Hoping to keep up the momentum, they scheduled a meetup at the annual meeting of the American Geophysical Union in San Francisco in early December 2016. That gathering drew not just younger women scientists, but some of the top women in science.

“We had this awesome network of women built up,” Ramirez says. It was then just a matter of, “I know five people I could message right now to do this one thing. We continue today; we’ve just grown the network.”

500 Women Scientists has encouraged women to create independent local chapters they call “pods.” They provide support, and Zelikova—who has been profiled by publications such as Mother Jones and the High Country News—has visited many of the pods, but the agenda is up to local members. 

Both at the pod and national levels, the organization responds in the media to issues affecting science, whether it’s allegations of sexual misconduct, the rights of transgender people or a policy debate in Washington.

Countering old-school notions that scientists cannot—or perhaps should not—be advocates, 500 Women Scientists has vigorously promoted not just upholding science, but also recognizing that it has not been immune from inequality and injustice.

“Fighting for social justice is not outside the role of scientists, nor is it something that we can sideline until science is no longer under threat,” Zelikova and Ramirez wrote with four colleagues in the March 8, 2017, issue of Scientific American

“Defending the rights of minority groups and eliminating all forms of discrimination are essential for our work. Advocating for science requires us to advocate for women. Advocating for women means advocating for gender and racial justice. It means advancing immigrant, disability and LGBTQIA rights, religious freedom, and challenging all forms of discrimination and inequality.”

European men had very different notions of who should be doing science and what science is. It is a human institution not built with equity in mind.”

Science, Zelikova says, has always been political, and scientists should not be silent for fear of alienating the public, politicians or colleagues. In a December blog post she co-wrote for Carbon 180, Zelikova noted that scientists have a long history of important advocacy, such as when nuclear physicists spoke out against nuclear proliferation in the 1980s.

If scientists don’t speak out, Zelikova says, they risk leaving interpretation of their work up to others, who may not always be interested in accurately representing it.

“Who better to translate that nuance and explain what it means than the people doing the work?” she says. 

500 Women Scientists is ardently pro-science, yet doesn’t shy from criticizing an institution that has not always been a shining example to the world. Created by white, European men of the Enlightenment, science has often not made room for women and minorities, effectively shutting out their different perspectives, Zelikova says.
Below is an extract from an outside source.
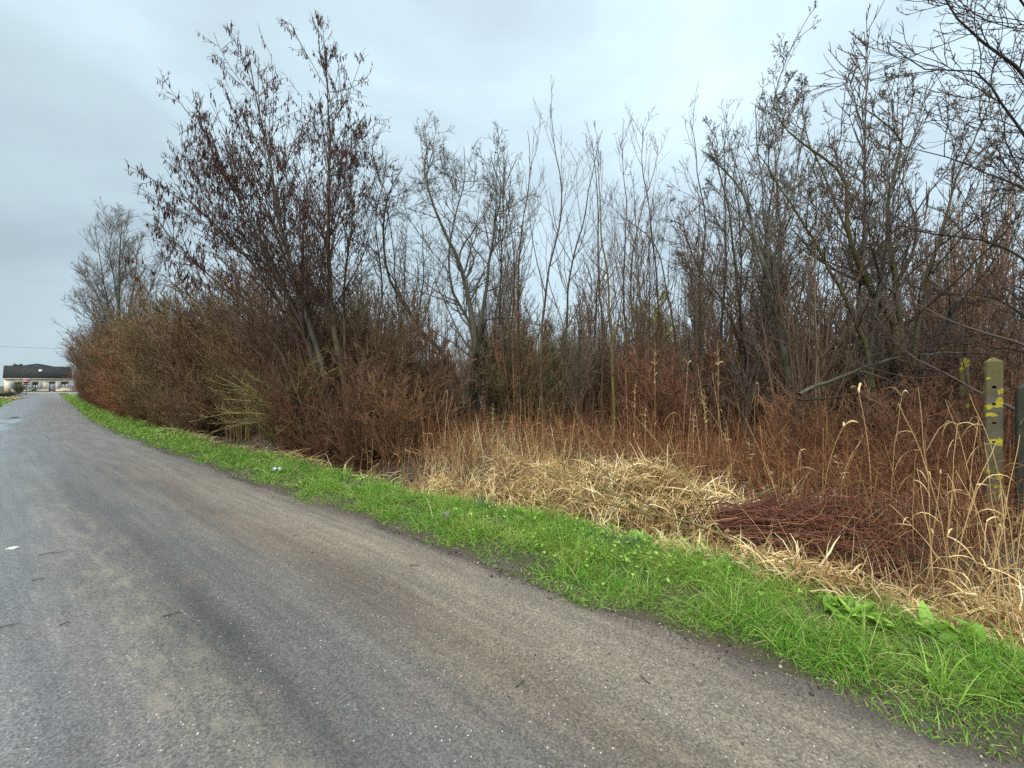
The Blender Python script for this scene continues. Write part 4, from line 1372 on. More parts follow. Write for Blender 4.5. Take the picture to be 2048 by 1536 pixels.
def undergrowth():
    rng = np.random.default_rng(800)
    parts = []

    def arcs(s, q, h, spread, r, m=7):
        n = len(s)
        xy = road_xy(s, q); z = ground_h(s, q)
        a = rng.uniform(0, 6.28, n)
        Ps = np.empty((n, m, 3))
        end = rng.uniform(.15, 1.0, n)
        for j in range(m):
            t = j / (m - 1)
            Ps[:, j, 0] = xy[:, 0] + np.cos(a) * spread * t
            Ps[:, j, 1] = xy[:, 1] + np.sin(a) * spread * t
            Ps[:, j, 2] = z - .03 + h * (1.9 * t - (1.9 - end) * t * t)
        Ps[:, 1:] += np.cumsum(rng.normal(0, .022, (n, m - 1, 3)), axis=1)
        Rs = r[:, None] * np.linspace(1, .45, m)[None]
        return Ps, Rs

    n = 7600
    s = rng.uniform(-9, 11, n); q = 5.0 + rng.gamma(1.6, 1.5, n) + .75 * np.exp(-((s - 2.6) / 2.2) ** 4) + .45 * np.exp(-((s + .9) / 1.0) ** 4)
    h = rng.uniform(.25, .95, n) * (1 - .45 * np.exp(-((q - 5) / .8) ** 2))
    a = arcs(s, q, h, rng.uniform(.2, .9, n), rng.uniform(.0022, .0045, n))
    b_ = grow(a[0], a[1], rng, n=2.6, t=(.2, 1), ang=(50, 15), ln=.35, fall=.3, m=4, wob=.15, trop=.02, rr=.7, rmin=.0018, zmin=-.6)
    parts += [tubes(*a, 3), tubes(*b_, 3)]
    n = 6500
    s = rng.uniform(-22, 45, n); q = rng.uniform(7, 30, n)
    a = arcs(s, q, rng.uniform(.4, 1.3, n), rng.uniform(.2, 1.0, n), rng.uniform(.005, .010, n), 5)
    b_ = grow(a[0], a[1], rng, n=3, t=(.2, 1), ang=(48, 15), ln=.35, fall=.3, m=3, wob=.15, trop=.05, rr=.7, rmin=.004, zmin=-.6)
    parts += [tubes(*a, 3), tubes(*b_, 3)]
    # upright dead stalks
    n = 4200
    cs_, cq_ = rng.uniform(-6, 10, 150), rng.uniform(5.0, 11, 150); ch_ = rng.uniform(.55, 1.25, 150)
    w_ = rng.integers(0, 150, n)
    s = cs_[w_] + rng.normal(0, .28, n); q = np.maximum(cq_[w_] + rng.normal(0, .25, n), 5) + .6 * np.exp(-((s - 2.6) / 2.2) ** 4)
    xy = road_xy(s, q); z = ground_h(s, q)
    m = 5; h = rng.uniform(.5, 1.3, n) * ch_[w_]; dx = rng.normal(0, .16, (n, 2)) * h[:, None]
    Ps = np.empty((n, m, 3))
    for j in range(m):
        t = j / (m - 1); Ps[:, j, :2] = xy + dx * t ** 1.4; Ps[:, j, 2] = z + h * t
    parts.append(tubes(Ps, rng.uniform(.0025, .005, n)[:, None] * np.linspace(1, .5, m)[None], 3))
    v, f = join(parts)
    tag(link("undergrowth", mesh_from("undergrowth", v, f, M['bramble'])), "tangled russet bramble and dead stalks under the thicket", "undergrowth", kind="stuff")
    # dead leaves caught in it
    n = 9000
    s = rng.uniform(-9, 14, n); q = 4.6 + rng.gamma(1.7, 1.7, n)
    p = np.column_stack([road_xy(s, q), ground_h(s, q) + rng.uniform(0, .5, n) * rng.random(n)])
    v, f = leaf_discs(p, unit(rng.normal(0, .7, (n, 3)) + [0, 0, .8]), rng.uniform(.012, .034, n), rng, elong=1.5)
    tag(link("fallen_leaves", mesh_from("fallen_leaves", v, f, M['deadleaf'])), "brown dead leaves lying under the bramble", "leaves", kind="stuff")
    n = 1500
    cs = rng.uniform(-7, 9, 40); cq = rng.uniform(5.2, 11, 40); w = rng.integers(0, 40, n)
    s = cs[w] + rng.normal(0, .35, n); q = np.maximum(cq[w] + rng.normal(0, .3, n), 5)
    p = np.column_stack([road_xy(s, q), ground_h(s, q) + rng.uniform(.03, .35, n)])
    v, f = leaf_discs(p, unit(rng.normal(0, .6, (n, 3)) + [0, 0, .9]), rng.uniform(.015, .035, n), rng, elong=1.4)
    tag(link("foliage", mesh_from("foliage", v, f, M['darkleaf'])), "dull green bramble leaves in patches beneath the thicket", "bramble leaves", kind="stuff")


undergrowth()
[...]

The organization’s vision statement reads, in part, “In this new era of anti-science and misinformation, we as women scientists re-affirm our commitment to build a more inclusive society and scientific enterprise.”

“We had a leadership team meeting in the fall of 2018 and someone said something that blew me away: The institutions (of science) are working exactly how they were intended to. The exclusivity and privilege that are preventing people from succeeding in science are a feature, not a bug,” she says. 

“European men had very different notions of who should be doing science and what science is. It is a human institution not built with equity in mind.”

500 Women Scientists is a solutions-driven organization, supported by private donations and volunteers. The organization has ambitious plans for the future, including the creation of the Fellowship for the Future, recognizing women of color taking leadership roles in STEM fields. The organization is raising funds for the first cohort, which will be introduced in 2020, and has also received funding to revamp its Request a Woman Scientistplatform, which helps to bring women’s voices into the public sphere. 

It also has plans to launch a “science corps” that embeds women scientists in communities for a week at a time as a kind of “domestic science diplomacy,” Zelikova says, as a counter force to a wave of anti-science—and anti-scientist—sentiment that has influenced millions of Americans, from the White House down. 

“This is not to indoctrinate people, but to start having those conversations,” she says. “If you know people who do science, it’s harder to vilify them. It makes it harder to accept certain lies as truth if your life experience includes interactions with scientists.”